SUPPLIED INFORMATION -
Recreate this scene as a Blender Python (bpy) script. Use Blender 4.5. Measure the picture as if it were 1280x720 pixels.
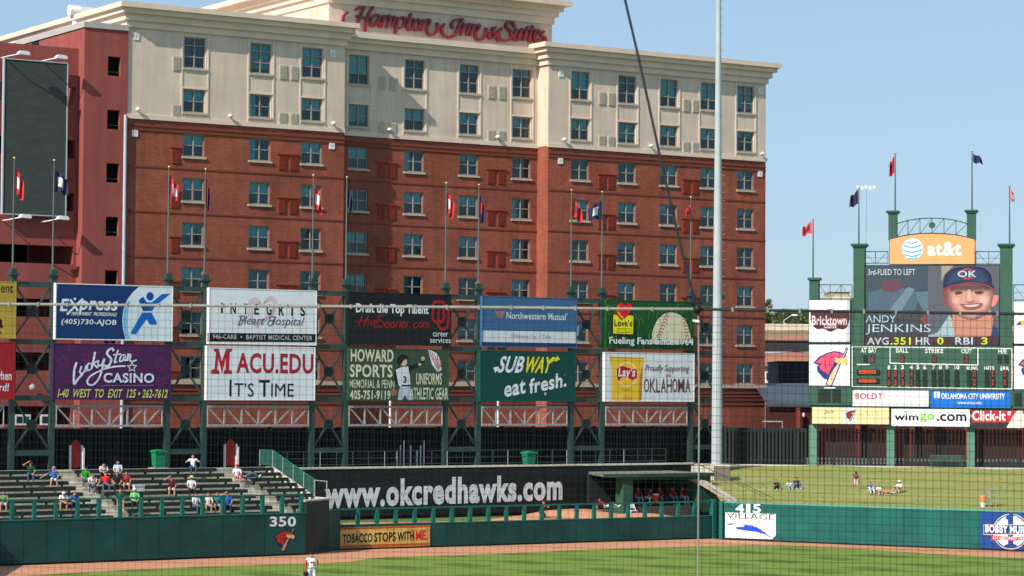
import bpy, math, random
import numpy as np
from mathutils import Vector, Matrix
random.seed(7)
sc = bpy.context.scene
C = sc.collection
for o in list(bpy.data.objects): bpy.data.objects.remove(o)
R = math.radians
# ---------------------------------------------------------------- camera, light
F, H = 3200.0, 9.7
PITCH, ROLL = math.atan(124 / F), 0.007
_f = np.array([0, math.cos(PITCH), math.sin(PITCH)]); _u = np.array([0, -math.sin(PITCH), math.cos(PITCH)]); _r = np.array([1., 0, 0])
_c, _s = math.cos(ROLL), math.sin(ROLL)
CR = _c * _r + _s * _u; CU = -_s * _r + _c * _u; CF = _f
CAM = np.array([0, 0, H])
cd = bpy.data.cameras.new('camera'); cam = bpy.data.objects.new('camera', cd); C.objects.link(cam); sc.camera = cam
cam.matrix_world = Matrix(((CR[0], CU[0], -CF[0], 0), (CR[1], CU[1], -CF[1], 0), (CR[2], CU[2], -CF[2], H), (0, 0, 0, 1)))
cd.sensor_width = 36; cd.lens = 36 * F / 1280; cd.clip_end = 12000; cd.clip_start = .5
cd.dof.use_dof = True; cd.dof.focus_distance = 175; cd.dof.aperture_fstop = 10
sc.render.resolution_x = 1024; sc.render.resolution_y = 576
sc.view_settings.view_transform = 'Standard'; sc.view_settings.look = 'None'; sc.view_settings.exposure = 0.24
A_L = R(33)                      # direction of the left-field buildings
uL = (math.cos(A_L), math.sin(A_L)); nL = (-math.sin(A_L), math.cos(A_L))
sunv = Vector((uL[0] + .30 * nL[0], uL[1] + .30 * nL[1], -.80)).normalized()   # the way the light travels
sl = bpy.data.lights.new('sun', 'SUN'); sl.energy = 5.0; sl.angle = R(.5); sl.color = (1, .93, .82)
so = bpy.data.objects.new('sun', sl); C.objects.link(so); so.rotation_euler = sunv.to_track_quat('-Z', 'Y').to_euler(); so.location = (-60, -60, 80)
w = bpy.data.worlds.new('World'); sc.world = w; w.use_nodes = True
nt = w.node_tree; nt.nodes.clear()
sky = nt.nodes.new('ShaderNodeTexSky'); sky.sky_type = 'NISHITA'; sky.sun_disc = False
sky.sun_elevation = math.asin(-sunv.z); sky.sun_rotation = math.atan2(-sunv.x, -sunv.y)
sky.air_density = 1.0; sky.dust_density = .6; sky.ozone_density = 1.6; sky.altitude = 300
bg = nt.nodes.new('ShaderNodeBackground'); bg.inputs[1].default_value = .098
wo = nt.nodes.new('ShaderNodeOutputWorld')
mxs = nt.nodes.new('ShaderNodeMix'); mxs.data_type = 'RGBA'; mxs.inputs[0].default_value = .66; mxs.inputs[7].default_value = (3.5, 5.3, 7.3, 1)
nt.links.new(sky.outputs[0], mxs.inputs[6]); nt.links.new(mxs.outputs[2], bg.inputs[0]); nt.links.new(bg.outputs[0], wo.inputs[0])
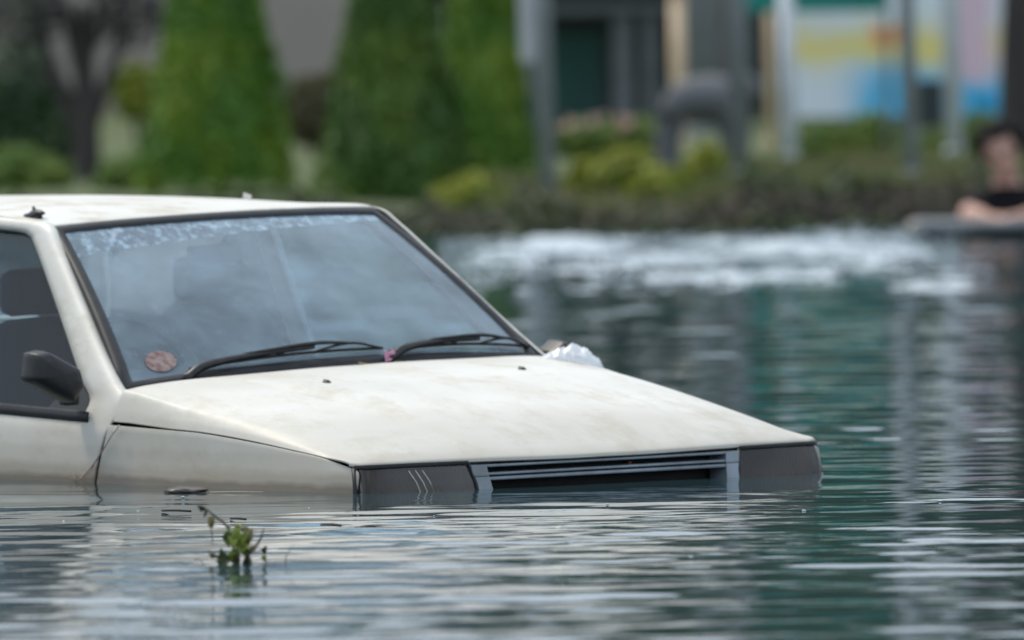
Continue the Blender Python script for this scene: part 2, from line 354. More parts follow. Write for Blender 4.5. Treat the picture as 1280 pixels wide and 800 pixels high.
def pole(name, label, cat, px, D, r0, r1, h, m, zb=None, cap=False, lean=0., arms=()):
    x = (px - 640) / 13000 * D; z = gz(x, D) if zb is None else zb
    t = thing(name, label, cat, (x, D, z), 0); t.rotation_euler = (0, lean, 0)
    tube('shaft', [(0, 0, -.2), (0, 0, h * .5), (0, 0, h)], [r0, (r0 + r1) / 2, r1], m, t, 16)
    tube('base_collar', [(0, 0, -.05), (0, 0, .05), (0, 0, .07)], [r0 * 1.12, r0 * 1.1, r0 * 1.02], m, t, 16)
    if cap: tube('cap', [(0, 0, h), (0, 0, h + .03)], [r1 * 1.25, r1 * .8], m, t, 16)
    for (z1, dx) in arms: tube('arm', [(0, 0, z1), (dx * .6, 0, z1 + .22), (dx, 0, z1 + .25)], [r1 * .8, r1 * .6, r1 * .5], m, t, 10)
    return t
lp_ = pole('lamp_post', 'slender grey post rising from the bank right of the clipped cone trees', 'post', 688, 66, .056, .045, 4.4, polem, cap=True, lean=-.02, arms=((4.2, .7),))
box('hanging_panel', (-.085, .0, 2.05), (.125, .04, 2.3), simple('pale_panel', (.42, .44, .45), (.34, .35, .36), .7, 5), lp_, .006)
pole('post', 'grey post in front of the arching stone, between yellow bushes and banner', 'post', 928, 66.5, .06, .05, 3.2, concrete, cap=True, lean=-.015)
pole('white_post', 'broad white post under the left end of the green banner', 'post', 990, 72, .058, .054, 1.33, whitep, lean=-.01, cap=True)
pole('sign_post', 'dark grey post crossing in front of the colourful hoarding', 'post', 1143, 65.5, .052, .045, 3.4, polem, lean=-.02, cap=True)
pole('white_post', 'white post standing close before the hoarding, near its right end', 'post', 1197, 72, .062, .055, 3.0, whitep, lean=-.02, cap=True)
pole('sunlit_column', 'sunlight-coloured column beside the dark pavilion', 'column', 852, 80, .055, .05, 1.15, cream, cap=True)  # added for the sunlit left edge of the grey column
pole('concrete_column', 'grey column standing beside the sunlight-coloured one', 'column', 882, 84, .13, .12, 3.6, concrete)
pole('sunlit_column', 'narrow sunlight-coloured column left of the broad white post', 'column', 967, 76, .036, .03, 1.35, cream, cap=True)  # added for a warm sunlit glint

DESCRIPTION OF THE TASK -
Write the records above out again exactly, with no pictures in your copy.

THE SOLUTION -
Recreate this scene as a Blender Python (bpy) script. Use Blender 4.5. Measure the picture as if it were 1280x720 pixels.
import bpy, math, random
import numpy as np
from mathutils import Vector, Matrix
random.seed(7)
sc = bpy.context.scene
C = sc.collection
for o in list(bpy.data.objects): bpy.data.objects.remove(o)
R = math.radians
# ---------------------------------------------------------------- camera, light
F, H = 3200.0, 9.7
PITCH, ROLL = math.atan(124 / F), 0.007
_f = np.array([0, math.cos(PITCH), math.sin(PITCH)]); _u = np.array([0, -math.sin(PITCH), math.cos(PITCH)]); _r = np.array([1., 0, 0])
_c, _s = math.cos(ROLL), math.sin(ROLL)
CR = _c * _r + _s * _u; CU = -_s * _r + _c * _u; CF = _f
CAM = np.array([0, 0, H])
cd = bpy.data.cameras.new('camera'); cam = bpy.data.objects.new('camera', cd); C.objects.link(cam); sc.camera = cam
cam.matrix_world = Matrix(((CR[0], CU[0], -CF[0], 0), (CR[1], CU[1], -CF[1], 0), (CR[2], CU[2], -CF[2], H), (0, 0, 0, 1)))
cd.sensor_width = 36; cd.lens = 36 * F / 1280; cd.clip_end = 12000; cd.clip_start = .5
cd.dof.use_dof = True; cd.dof.focus_distance = 175; cd.dof.aperture_fstop = 10
sc.render.resolution_x = 1024; sc.render.resolution_y = 576
sc.view_settings.view_transform = 'Standard'; sc.view_settings.look = 'None'; sc.view_settings.exposure = 0.24
A_L = R(33)                      # direction of the left-field buildings
uL = (math.cos(A_L), math.sin(A_L)); nL = (-math.sin(A_L), math.cos(A_L))
sunv = Vector((uL[0] + .30 * nL[0], uL[1] + .30 * nL[1], -.80)).normalized()   # the way the light travels
sl = bpy.data.lights.new('sun', 'SUN'); sl.energy = 5.0; sl.angle = R(.5); sl.color = (1, .93, .82)
so = bpy.data.objects.new('sun', sl); C.objects.link(so); so.rotation_euler = sunv.to_track_quat('-Z', 'Y').to_euler(); so.location = (-60, -60, 80)
w = bpy.data.worlds.new('World'); sc.world = w; w.use_nodes = True
nt = w.node_tree; nt.nodes.clear()
sky = nt.nodes.new('ShaderNodeTexSky'); sky.sky_type = 'NISHITA'; sky.sun_disc = False
sky.sun_elevation = math.asin(-sunv.z); sky.sun_rotation = math.atan2(-sunv.x, -sunv.y)
sky.air_density = 1.0; sky.dust_density = .6; sky.ozone_density = 1.6; sky.altitude = 300
bg = nt.nodes.new('ShaderNodeBackground'); bg.inputs[1].default_value = .098
wo = nt.nodes.new('ShaderNodeOutputWorld')
mxs = nt.nodes.new('ShaderNodeMix'); mxs.data_type = 'RGBA'; mxs.inputs[0].default_value = .66; mxs.inputs[7].default_value = (3.5, 5.3, 7.3, 1)
nt.links.new(sky.outputs[0], mxs.inputs[6]); nt.links.new(mxs.outputs[2], bg.inputs[0]); nt.links.new(bg.outputs[0], wo.inputs[0])
Continue the Blender Python script for this scene: part 2, from line 354. More parts follow. Write for Blender 4.5. Treat the picture as 1280 pixels wide and 800 pixels high.
def pole(name, label, cat, px, D, r0, r1, h, m, zb=None, cap=False, lean=0., arms=()):
    x = (px - 640) / 13000 * D; z = gz(x, D) if zb is None else zb
    t = thing(name, label, cat, (x, D, z), 0); t.rotation_euler = (0, lean, 0)
    tube('shaft', [(0, 0, -.2), (0, 0, h * .5), (0, 0, h)], [r0, (r0 + r1) / 2, r1], m, t, 16)
    tube('base_collar', [(0, 0, -.05), (0, 0, .05), (0, 0, .07)], [r0 * 1.12, r0 * 1.1, r0 * 1.02], m, t, 16)
    if cap: tube('cap', [(0, 0, h), (0, 0, h + .03)], [r1 * 1.25, r1 * .8], m, t, 16)
    for (z1, dx) in arms: tube('arm', [(0, 0, z1), (dx * .6, 0, z1 + .22), (dx, 0, z1 + .25)], [r1 * .8, r1 * .6, r1 * .5], m, t, 10)
    return t
lp_ = pole('lamp_post', 'slender grey post rising from the bank right of the clipped cone trees', 'post', 688, 66, .056, .045, 4.4, polem, cap=True, lean=-.02, arms=((4.2, .7),))
box('hanging_panel', (-.085, .0, 2.05), (.125, .04, 2.3), simple('pale_panel', (.42, .44, .45), (.34, .35, .36), .7, 5), lp_, .006)
pole('post', 'grey post in front of the arching stone, between yellow bushes and banner', 'post', 928, 66.5, .06, .05, 3.2, concrete, cap=True, lean=-.015)
pole('white_post', 'broad white post under the left end of the green banner', 'post', 990, 72, .058, .054, 1.33, whitep, lean=-.01, cap=True)
pole('sign_post', 'dark grey post crossing in front of the colourful hoarding', 'post', 1143, 65.5, .052, .045, 3.4, polem, lean=-.02, cap=True)
pole('white_post', 'white post standing close before the hoarding, near its right end', 'post', 1197, 72, .062, .055, 3.0, whitep, lean=-.02, cap=True)
pole('sunlit_column', 'sunlight-coloured column beside the dark pavilion', 'column', 852, 80, .055, .05, 1.15, cream, cap=True)  # added for the sunlit left edge of the grey column
pole('concrete_column', 'grey column standing beside the sunlight-coloured one', 'column', 882, 84, .13, .12, 3.6, concrete)
pole('sunlit_column', 'narrow sunlight-coloured column left of the broad white post', 'column', 967, 76, .036, .03, 1.35, cream, cap=True)  # added for a warm sunlit glint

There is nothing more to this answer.